Singing In Laos
We took a 3 hour bus from Vientiane to Vang Vieng, which is along the Mekong River. On one side there are mountains & the other side of the river you see limestone karsts. It is a very picturesque and a popular spot for the young backpacker crowd.
As the story goes, Lonely Planet (travel books) discovered this area a couple of years ago and now there are many guest houses, bungalows, and small hotels. With our room karma working, we found a nice bungalow for $18 a night in a quiet spot off the main road along the river.
We were not impressed with the “downtown” area at all. The few streets all looked the same, and all the restaurants and shops had the same ugly yellow signs. No charm quality about it and way too many moronic ‘Friends’ reruns on the TV’s! I never liked that show anyways. There is a backpacker den across the river where the young party till the break of dawn. Flashing lights, loud music, campfires, it’s a happening.
What attracts both the young (besides the partying) and young at heart about this area besides the views are the outdoor activities. There is tubing,
rafting, & kayaking on the river. Rent bicycles or walk along the many paths that lead to caves and rock climbing or just wander through the countryside. You can walk over rice paddies and farmland and never see a ‘no trespassing’ sign.
The karsts have many caves and the locals will stake one out, put up a sign, and charge anywhere from $1 - $3 to either guide you inside or allow you to enter on your own. We are not sure how one claims a cave, but some of the caves are manned by kids. We entered one cave with a sitting Buddha inside and a rock climb for a view of the entire valley. You can see by the pictures that the climb had some very inventive ladders made out of bamboo. They use bamboo for scaffolding as Bill showed, inside and outside of bungalows, railings and walkways over rivers and stream crossings. How about a bamboo
umbrella and stand!
I titled this update ‘Singing in Lao’, because they love to sing. They could be walking through their gardens, tending their cattle or water buffalo, or just relaxing, young and old sing. It is very pleasant to hear.
We are in northern Lao and close to some of the Hmong villages. The Hmongs sided with the Americans during the Vietnam War and there is still some
hostility against them by the rest of the communist/democratic Lao. In fact the US allowed many of the Hmongs to migrate to America because of their help. I can remember my dear mother-in-law talking about the Hmongs who moved to her Wisconsin town. Bill and I were clueless at the time who they were. She learned to warm up to them at her farmer’s market and said they had the best produce and she was right! The Lao food is not as spicy (hot) as Thai, but some dishes have a mild punch to them. Their veggies, yogurt, and tofu are super fresh.

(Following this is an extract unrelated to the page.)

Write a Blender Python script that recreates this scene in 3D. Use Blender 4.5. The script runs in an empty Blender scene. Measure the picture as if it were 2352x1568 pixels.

As we walked about during our 4 days here, we saw the evidence of how poor the people are. Because they have no running water, they bathe, brush their teeth, and wash their clothes in the river. Tourism is helping some and we hope it continues at an even pace so as not to destroy the area.

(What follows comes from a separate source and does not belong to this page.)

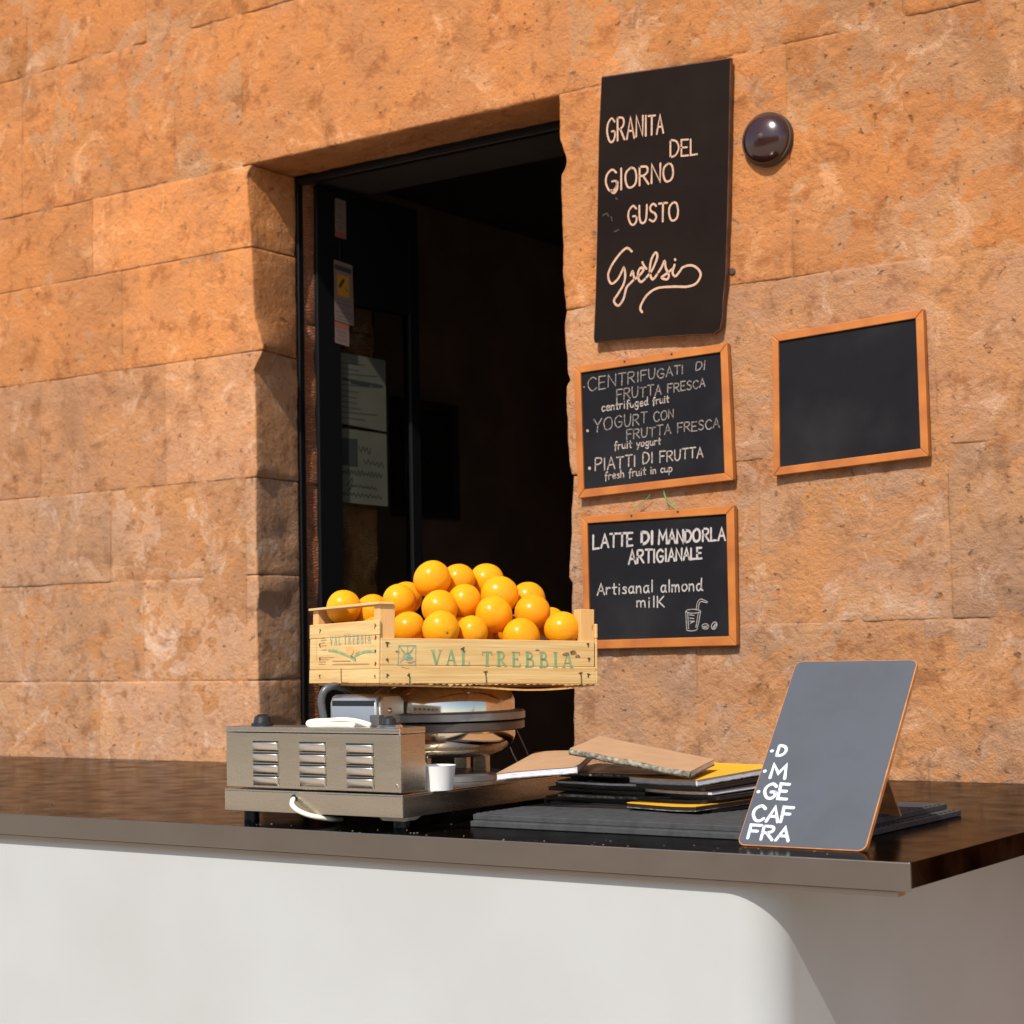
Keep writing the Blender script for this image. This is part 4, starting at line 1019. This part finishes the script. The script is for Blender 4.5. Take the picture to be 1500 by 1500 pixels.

We hit a bit of cool weather for a couple of days, so we wore our 2 long sleeve shirts but then the weather turned warm again. The cold weather came down from neighboring China (about 6 hour bus ride north). We have been on the road for 4 months and are in a good rhythm, still enjoying the new sights, and the local and foreigners we meet. This is really turning into a trip of a lifetime and as always I love being with my husband 24/7.